* Goal: Beginning with the first line below, please repeat the material exactly, ending with the line that includes "FOC = 545.0".

* Source data:
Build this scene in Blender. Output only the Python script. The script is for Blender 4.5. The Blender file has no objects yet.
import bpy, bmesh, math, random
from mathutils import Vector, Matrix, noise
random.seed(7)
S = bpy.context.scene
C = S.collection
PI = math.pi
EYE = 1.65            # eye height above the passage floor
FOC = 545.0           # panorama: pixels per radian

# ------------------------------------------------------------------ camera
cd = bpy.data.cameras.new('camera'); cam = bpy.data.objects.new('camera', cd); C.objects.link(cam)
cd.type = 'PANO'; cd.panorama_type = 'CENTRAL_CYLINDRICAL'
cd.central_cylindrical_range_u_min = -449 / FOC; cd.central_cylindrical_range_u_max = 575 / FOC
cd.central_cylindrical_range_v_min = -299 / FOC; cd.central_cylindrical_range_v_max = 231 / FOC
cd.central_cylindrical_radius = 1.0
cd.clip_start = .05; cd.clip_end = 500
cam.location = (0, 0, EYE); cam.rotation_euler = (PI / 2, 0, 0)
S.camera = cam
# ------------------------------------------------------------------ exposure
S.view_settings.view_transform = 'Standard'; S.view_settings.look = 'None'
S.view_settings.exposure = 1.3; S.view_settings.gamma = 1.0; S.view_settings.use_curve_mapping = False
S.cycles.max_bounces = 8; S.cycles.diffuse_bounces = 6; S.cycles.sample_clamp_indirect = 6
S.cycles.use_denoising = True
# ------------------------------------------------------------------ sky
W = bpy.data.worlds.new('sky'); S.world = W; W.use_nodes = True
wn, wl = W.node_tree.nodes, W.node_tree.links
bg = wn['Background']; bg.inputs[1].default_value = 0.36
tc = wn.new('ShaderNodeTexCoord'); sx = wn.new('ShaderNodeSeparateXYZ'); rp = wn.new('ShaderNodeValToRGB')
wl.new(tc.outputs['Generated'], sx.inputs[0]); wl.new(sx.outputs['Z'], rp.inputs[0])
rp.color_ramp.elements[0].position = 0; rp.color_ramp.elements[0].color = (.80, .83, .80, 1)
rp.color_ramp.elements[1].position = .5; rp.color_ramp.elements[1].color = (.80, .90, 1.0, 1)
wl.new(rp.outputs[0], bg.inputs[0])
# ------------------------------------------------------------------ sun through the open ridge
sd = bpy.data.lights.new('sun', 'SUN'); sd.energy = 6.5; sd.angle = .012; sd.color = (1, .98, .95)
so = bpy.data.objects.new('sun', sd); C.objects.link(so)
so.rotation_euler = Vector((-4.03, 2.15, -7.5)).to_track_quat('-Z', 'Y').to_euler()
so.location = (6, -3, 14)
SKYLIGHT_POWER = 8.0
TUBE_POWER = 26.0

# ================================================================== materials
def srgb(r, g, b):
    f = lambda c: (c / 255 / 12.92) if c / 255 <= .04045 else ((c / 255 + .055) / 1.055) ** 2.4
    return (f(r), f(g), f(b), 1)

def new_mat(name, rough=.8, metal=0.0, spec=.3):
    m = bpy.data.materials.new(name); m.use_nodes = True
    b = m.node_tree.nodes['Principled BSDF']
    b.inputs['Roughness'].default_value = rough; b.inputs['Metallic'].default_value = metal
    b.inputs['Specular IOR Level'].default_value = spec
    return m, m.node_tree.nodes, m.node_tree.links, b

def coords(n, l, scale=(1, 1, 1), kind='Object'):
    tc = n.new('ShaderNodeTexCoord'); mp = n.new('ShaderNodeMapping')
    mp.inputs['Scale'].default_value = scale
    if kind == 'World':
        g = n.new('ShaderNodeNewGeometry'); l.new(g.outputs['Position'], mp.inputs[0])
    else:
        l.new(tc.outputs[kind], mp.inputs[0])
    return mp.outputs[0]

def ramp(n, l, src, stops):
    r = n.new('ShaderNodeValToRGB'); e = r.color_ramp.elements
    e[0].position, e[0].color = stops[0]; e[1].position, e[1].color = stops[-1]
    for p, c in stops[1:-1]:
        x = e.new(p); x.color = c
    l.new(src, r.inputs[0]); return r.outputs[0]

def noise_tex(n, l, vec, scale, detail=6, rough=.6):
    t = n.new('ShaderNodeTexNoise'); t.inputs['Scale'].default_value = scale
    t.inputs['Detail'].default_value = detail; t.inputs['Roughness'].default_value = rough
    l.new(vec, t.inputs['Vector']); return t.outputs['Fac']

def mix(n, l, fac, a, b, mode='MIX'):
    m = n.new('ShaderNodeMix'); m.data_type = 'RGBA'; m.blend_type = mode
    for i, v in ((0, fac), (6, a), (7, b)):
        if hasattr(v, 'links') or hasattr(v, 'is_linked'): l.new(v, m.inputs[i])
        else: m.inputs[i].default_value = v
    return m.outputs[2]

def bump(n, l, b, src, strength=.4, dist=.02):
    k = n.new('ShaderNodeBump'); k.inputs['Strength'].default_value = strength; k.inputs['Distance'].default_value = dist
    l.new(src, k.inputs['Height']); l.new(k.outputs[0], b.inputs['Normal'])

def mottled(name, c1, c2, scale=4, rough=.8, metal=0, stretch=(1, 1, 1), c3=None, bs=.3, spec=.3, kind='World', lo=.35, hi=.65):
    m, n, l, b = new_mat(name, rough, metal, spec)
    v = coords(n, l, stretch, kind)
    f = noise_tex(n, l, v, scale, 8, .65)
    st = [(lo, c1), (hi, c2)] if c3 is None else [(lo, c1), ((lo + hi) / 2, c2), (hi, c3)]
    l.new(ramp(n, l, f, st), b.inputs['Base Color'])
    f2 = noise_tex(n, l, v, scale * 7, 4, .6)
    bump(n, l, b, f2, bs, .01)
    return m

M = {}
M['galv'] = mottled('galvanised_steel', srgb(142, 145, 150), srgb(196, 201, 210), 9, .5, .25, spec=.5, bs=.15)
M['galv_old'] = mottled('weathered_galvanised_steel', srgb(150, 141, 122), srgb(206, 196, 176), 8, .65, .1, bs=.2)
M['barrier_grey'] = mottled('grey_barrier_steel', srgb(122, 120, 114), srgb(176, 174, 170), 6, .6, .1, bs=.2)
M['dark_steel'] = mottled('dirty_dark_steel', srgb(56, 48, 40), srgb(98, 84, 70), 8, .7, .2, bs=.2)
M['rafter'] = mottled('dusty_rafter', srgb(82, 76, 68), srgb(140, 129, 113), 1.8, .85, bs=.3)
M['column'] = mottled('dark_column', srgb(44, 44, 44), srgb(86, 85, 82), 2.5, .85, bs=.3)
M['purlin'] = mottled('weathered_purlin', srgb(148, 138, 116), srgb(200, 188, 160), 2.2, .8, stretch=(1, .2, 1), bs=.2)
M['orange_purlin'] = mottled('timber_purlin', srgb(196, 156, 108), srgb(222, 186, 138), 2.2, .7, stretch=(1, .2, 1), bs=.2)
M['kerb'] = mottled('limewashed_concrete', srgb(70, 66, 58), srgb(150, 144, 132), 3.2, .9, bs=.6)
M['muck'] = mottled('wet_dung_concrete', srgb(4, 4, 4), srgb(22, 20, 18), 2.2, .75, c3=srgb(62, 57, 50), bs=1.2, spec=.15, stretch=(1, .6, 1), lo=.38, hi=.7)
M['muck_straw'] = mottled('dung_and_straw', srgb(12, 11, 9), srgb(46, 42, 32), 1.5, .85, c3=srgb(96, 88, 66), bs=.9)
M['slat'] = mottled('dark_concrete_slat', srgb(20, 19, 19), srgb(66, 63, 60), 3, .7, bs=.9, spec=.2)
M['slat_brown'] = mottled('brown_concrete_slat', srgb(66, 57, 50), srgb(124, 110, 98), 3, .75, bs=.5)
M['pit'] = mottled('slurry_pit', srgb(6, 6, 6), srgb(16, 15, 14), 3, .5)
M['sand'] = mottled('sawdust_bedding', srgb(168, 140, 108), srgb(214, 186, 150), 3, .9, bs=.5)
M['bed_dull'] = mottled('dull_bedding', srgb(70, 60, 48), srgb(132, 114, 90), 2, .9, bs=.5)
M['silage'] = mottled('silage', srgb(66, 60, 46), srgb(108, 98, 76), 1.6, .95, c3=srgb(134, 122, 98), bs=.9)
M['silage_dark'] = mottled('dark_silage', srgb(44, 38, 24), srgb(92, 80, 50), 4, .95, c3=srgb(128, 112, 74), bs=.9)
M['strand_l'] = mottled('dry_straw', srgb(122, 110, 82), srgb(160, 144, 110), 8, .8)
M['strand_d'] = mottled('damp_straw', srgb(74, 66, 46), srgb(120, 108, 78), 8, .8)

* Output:
Build this scene in Blender. Output only the Python script. The script is for Blender 4.5. The Blender file has no objects yet.
import bpy, bmesh, math, random
from mathutils import Vector, Matrix, noise
random.seed(7)
S = bpy.context.scene
C = S.collection
PI = math.pi
EYE = 1.65            # eye height above the passage floor
FOC = 545.0           # panorama: pixels per radian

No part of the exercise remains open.